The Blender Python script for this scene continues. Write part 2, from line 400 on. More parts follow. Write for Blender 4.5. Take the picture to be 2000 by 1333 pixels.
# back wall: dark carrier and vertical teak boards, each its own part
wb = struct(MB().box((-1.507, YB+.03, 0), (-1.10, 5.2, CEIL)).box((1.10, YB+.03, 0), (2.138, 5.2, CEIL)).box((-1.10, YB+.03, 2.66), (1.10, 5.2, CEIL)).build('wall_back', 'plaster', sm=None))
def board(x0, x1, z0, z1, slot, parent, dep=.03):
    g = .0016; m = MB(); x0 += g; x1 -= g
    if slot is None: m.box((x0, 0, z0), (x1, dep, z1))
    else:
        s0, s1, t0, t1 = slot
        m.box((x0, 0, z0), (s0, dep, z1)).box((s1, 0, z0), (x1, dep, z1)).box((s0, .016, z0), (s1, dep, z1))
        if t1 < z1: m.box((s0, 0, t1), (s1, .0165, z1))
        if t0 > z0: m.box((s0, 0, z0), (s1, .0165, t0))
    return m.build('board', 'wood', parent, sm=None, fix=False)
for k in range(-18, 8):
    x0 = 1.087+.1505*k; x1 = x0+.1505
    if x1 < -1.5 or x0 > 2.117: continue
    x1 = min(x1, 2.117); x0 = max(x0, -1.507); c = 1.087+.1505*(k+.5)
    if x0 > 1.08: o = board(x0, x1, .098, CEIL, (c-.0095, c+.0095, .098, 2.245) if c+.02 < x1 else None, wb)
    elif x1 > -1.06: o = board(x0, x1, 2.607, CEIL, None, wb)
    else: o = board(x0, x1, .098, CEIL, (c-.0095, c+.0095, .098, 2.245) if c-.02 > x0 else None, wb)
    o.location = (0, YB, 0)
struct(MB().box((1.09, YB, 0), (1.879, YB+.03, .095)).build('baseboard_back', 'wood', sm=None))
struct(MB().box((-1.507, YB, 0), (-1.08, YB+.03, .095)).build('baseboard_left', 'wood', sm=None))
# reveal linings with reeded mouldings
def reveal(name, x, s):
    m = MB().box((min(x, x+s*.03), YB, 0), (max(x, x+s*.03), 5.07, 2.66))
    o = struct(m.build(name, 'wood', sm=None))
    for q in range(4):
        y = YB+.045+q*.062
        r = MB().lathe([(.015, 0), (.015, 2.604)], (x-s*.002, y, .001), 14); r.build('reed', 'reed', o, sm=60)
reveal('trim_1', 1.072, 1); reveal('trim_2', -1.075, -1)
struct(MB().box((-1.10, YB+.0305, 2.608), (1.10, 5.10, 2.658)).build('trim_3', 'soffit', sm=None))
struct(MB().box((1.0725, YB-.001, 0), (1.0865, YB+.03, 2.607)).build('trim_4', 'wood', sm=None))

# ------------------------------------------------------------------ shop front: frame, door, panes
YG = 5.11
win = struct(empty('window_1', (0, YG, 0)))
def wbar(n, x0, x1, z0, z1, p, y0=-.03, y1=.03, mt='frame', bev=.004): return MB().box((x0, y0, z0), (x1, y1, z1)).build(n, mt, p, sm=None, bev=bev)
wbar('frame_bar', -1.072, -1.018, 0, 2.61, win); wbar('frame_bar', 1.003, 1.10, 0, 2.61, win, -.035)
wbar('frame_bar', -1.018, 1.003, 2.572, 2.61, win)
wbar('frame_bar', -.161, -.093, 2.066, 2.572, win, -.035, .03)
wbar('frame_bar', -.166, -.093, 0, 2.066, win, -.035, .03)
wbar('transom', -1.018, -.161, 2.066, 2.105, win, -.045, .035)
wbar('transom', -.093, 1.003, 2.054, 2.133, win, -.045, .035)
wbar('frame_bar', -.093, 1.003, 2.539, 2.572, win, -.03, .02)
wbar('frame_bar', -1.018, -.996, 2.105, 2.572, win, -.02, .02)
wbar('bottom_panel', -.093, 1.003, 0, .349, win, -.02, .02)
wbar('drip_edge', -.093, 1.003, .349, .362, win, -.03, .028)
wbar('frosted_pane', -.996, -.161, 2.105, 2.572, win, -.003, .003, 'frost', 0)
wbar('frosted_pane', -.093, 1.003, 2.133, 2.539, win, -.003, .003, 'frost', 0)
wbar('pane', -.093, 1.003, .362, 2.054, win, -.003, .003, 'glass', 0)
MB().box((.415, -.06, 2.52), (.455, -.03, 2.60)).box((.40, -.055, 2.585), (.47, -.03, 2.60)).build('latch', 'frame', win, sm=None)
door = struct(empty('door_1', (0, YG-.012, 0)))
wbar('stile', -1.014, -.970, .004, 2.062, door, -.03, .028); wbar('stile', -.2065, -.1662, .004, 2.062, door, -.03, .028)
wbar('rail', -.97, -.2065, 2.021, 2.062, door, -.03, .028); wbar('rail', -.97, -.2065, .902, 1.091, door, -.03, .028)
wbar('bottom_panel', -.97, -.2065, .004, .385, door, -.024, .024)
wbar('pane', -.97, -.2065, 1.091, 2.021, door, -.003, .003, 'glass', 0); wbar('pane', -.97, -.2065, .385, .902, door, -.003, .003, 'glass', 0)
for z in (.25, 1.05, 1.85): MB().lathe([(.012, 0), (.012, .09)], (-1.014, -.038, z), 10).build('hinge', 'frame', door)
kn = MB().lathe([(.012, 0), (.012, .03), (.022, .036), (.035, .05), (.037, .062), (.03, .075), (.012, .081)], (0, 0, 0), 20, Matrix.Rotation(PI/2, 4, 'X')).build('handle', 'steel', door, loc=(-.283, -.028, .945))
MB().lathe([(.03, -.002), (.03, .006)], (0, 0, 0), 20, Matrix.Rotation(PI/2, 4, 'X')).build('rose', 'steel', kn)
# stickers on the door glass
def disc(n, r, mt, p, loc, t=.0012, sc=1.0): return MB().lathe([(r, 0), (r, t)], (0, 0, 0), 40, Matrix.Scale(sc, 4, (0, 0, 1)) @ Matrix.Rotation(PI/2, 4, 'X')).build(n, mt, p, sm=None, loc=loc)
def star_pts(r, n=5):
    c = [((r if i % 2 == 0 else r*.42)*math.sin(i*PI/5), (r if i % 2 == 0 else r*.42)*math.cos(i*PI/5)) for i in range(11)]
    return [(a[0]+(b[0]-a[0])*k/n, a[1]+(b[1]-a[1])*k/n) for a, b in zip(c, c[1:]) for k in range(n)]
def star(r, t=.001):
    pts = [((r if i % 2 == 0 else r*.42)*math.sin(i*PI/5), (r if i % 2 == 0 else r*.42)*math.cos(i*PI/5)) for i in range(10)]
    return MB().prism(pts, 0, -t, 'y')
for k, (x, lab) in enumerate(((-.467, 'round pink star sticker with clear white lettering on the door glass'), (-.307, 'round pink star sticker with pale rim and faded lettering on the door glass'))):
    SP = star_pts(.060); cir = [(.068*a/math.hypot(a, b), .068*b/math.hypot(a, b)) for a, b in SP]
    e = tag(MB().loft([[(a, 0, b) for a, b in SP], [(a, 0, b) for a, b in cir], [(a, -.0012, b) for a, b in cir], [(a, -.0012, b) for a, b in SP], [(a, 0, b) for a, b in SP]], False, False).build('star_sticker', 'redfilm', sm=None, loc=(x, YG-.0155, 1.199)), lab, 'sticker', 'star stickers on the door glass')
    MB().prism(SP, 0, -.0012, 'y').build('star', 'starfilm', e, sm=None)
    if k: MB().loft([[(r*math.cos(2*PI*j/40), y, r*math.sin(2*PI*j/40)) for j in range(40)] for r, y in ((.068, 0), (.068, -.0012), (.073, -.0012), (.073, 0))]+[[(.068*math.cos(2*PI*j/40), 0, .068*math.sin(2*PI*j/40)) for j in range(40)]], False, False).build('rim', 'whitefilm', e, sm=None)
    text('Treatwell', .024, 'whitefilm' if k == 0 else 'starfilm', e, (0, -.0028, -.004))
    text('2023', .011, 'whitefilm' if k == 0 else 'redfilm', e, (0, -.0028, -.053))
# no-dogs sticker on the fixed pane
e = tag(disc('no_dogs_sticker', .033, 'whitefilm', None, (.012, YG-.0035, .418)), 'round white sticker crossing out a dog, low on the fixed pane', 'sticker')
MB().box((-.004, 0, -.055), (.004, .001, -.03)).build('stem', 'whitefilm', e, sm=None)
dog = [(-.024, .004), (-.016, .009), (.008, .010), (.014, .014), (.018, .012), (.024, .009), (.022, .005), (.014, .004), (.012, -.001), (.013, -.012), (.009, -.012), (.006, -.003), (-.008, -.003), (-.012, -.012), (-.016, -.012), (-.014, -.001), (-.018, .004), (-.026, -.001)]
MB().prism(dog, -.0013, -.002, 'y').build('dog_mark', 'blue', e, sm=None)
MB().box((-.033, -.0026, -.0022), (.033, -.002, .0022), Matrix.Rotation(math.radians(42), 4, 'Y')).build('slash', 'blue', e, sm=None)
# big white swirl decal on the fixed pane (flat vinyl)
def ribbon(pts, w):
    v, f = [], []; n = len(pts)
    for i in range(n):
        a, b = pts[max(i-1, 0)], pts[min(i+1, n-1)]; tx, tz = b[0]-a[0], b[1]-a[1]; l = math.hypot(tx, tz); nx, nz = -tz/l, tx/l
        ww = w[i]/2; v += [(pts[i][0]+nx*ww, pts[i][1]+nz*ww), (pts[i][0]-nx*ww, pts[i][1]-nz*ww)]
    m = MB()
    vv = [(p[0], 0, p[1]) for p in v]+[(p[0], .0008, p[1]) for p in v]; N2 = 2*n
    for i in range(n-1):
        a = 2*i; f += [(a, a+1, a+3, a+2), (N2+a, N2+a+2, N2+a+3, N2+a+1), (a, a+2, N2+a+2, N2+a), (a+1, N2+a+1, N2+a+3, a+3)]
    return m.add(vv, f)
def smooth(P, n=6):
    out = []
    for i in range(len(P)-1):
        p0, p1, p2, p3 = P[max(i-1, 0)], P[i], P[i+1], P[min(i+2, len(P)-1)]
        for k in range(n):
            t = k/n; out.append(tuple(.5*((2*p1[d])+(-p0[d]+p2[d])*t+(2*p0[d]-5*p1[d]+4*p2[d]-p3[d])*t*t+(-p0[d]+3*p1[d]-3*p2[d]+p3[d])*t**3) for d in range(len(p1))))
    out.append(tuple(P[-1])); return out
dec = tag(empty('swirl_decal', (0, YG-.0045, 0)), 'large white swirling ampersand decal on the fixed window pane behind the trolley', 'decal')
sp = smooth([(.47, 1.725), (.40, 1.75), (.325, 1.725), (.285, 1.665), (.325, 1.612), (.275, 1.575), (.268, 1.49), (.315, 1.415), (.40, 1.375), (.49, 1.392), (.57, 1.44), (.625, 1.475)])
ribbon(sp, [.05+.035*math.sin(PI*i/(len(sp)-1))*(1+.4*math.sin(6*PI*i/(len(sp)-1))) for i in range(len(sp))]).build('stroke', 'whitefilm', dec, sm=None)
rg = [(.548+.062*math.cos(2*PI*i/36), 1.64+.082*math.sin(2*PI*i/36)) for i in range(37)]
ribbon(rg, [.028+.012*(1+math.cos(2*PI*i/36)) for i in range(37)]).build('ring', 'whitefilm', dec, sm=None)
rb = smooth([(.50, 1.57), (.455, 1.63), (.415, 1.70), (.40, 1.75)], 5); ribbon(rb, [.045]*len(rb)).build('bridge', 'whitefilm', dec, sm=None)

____

> EXERCISE
Provide only the count of lines in the material above that hold the word "part".

> COMPLETE RESPONSE
2